Start-ups and high-growth businesses the driver for new jobs

The struggling jobs market is unlikely to pick up without a sustained recovery in the creation of new businesses and their confidence in hiring new workers, a small business expert says.

Small firms account for half of new employment, and they need more certainty and flexibility in hiring to take on staff with confidence, business consultant Christena Singh said.

“Sometimes it’s difficult to find the right person, and if it doesn’t work out we need to make sure it doesn’t affect them too negatively,” said Ms Singh, who until June compiled the Sensis Business Index – a small business confidence indicator. This echoes an emerging debate in the US about the decline in new firm creation and “dynamism”, which some academics claim is partly to blame for the slow recovery from the Great Recession.

Australia’s headline unemployment hit 6.4 per cent in July, its highest since 2002, and a far cry from the 4 per cent low of early 2008. Youth unemployment topped 20 per cent for the first time since the early 1990s.

The rise in unemployment mirrors a fall in the number of independent businesses with employees, from a peak of 840,000 in 2007 to 815,000 at July 2013, the last date for which official data is available.
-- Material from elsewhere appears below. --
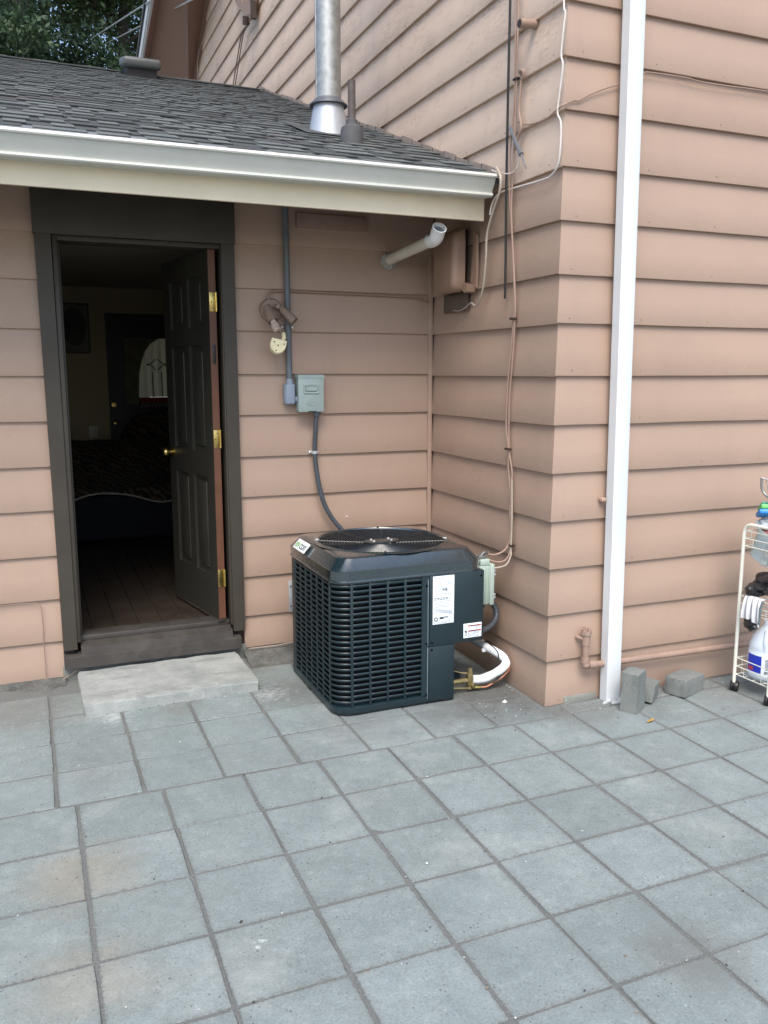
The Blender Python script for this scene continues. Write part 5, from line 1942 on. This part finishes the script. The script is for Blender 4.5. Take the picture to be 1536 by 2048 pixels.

More recent data from Dun & Bradstreet suggests there was an uptick in the June quarter. Ms Singh said this was yet to be sustained across the economy.

Ms Singh said investment had migrated to the mining sector from the broader economy during the mining boom, but although the boom had peaked, investment had not yet moved back to non-mining businesses.

“Until there is investment back into that sector of the economy we probably won’t see the level of growth in new businesses or employment [that we need],” she said.

Ms Singh said small businesses needed to sift through a lot of information on government websites, and probably obtain outside advice, before they could be confident they weren’t breaching the Fair Work Act.

“It’s probably one of the hardest things to do and yet we want firms to hire,” she said. “By making it easier for businesses to employ people we should get more employment.”

She said the best thing the government could do to encourage small firms to hire would be to make employment rules and regulations easier to understand and more flexible, especially with penalty rates.

In the US, academics searching for clues to the slow, weak recovery of the nation’s jobs market have zeroed in on the declining rate of new firm creation.

A recent Brookings Institution paper, “The Other Ageing of America: the Increasing Dominance of Older Firms”, notes that start-ups in the US declined from 15 per cent of all firms in 1978 to 8 per cent in 2011. Economists from the University of Maryland and the US Census Bureau note that firms in business five years or less accounted for 39 per cent of all new jobs in the 1980s but just 33 per cent of all new jobs just before the Great Recession. “The rate of business start-ups in the US economy has been declining in recent decades, and business dynamism, as measured by the pace of job creation and job destruction, has declined as well.”